My talk, "Terroir in Landscaping: Restoring Local Flavor," was in the last group of presentations of the four-day conference, and it was 80 balmy degrees outside, so I wasn't sure I'd get much of an audience. To my surprise, more than 100 people showed up, and they were completely absorbed and attentive through the whole hour. (This column from Houzz explains one facet of terroir as that French word for local flavor applies to landscaping.)


Afterwards, an eager group came up to thank me and ask questions. One guy said, "Best talk of the whole conference! Thank you." Wow! 


Then my friend and fellow plant nerd Erica Holtzinger and I went out to lunch and talked plants and kids and life. After which I went off to do big-city errands, and then braved rush-hour traffic (where do all of those people come from?) to stay with another friend, Connie Holsinger (no relation to Erica, although we have all worked together) of the Habitat Hero Project and Terra Foundation. 


The next day was an all-day immersion in the second annual Landscaping with Colorado Native Plants Conference.
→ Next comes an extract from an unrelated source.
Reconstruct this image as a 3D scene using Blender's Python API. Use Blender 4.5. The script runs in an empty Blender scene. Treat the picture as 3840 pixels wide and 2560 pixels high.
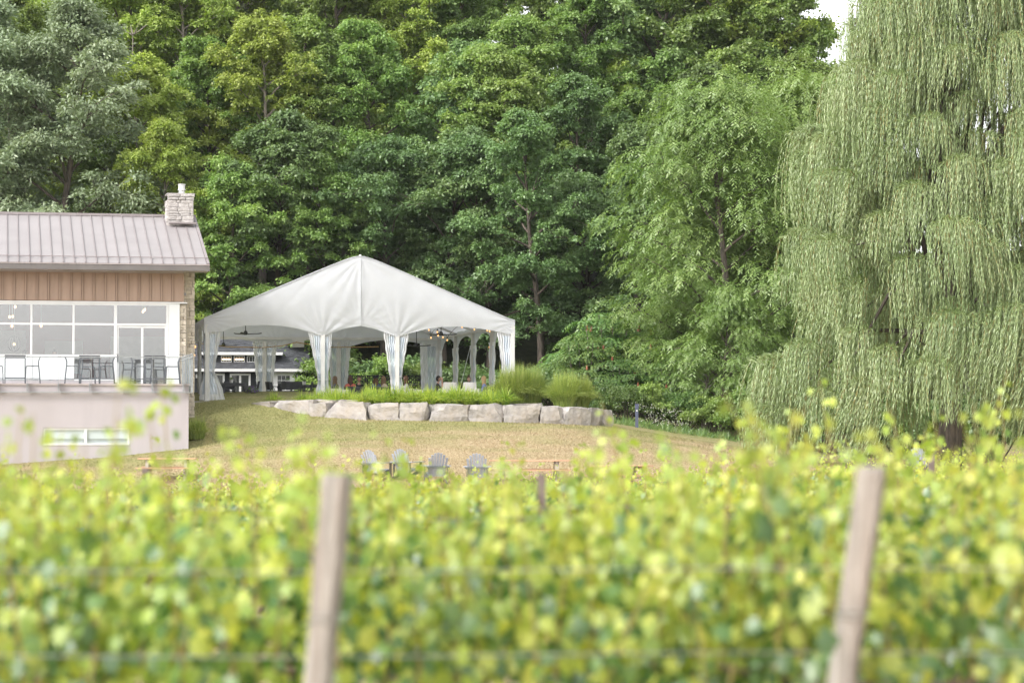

I had the honor of welcoming the participants to the sold-out conference and MCing the opening panel, after which I taught a workshop on Design with Natives, ate lunch with a table-full of eager attendees and answered questions, and then served as introducer and time-keeper for another session, and then helped move and re-arrange tables and chairs at the end of the day.



Great job, Jen, Ronda, Amy, Deryn, Jim, Irene, Nick, and Karen!


So if I look a little tired in the photo above of the Conference planning committee, all of us giddy that we pulled off another successful conference, it's not surprising. 


Connie, who also participated in the conference, took me out to dinner at Zucca Restaurant in Louisville that night, and we both ate so much delicious Italian food that we were sorry we hadn't walked there and back. (I was tempted to lick my plate after finishing off a serving of pumpkin ravioli with browned sage butter.) 


The next morning (yesterday!), I was packed and ready to hit the road by seven-thirty. It was damp, chill and cloudy, but I could see blue skies to the north, and Red doesn't care what the weather is like--she's always ready for a road-trip. 


We stopped in Cheyenne at a Home Depot to buy some bath fixtures, LED lightbulbs and other house-renovation supplies, and then drove on. The wind wasn't blowing (much, for southeastern Wyoming), the sun was shining, and I was ready to be home. 


At four pm, I pulled Red into the garage. And then came unloading, including that new retro microwave, which I immediately unboxed and put on its shelf (it's on the right in the photo below), and as I hoped, it provides the perfect aqua counterpoint to my vintage wall oven. 



Officially the coolest kitchen I have ever had... 


And then I walked into the living/dining room and discovered that Sam, the electrician who installed and programmed the amazing  wifi light-switch system that meant we didn't have to rewire the entire house, had also unpacked and installed Sputnik, the retro chandelier I had ordered for the dining room.


Of course, I had to find the LED Edison light-bulbs I had gotten at Home Depot and install them. And then I had to turn Sputnik on and play with the wifi dimming switch for a few minutes.



Sputnik in all his glory...


After I finished unpacking Red, I walked to the Post Office, and when I returned, I found a box from Kerry and Dave Nelson, dear friends and former proprietors of Ploughboy, Salida's late lamented local-food grocery store. I opened it and carefully lifted out a container of spring: bulbs in a beautiful yellow metal pot just the color of my kitchen cabinets. (Those jonquil sprouts are still yellow as well from their time in the box in transit, but they'll green up in a few days.)



There is still an enormous amount of work (and money) required to bring this house back to life: we need to finish updating the electrical systems, re-do some plumbing, replace a few floors, paint all of the walls and ceilings (my office is the only room that is more-or-less finished), tear off the horrible carport that makes the front entry bay a dark tunnel, add insulation throughout, replace some windows, and clean more accumulated grime. Then there's the yard: the snow blanket has melted and I can now see the mess (including the scary half-collapsed garden shed) and mud I will have to deal with come spring. 


No matter. I love this place already. I feel so fortunate to be here watching the evening sky turn pink and listening to the pair of great-horned owls hooting their soft duet from the spruce trees just outside. 


And to have friends and family and colleagues who offer support and kindness from near and far. Bless you all!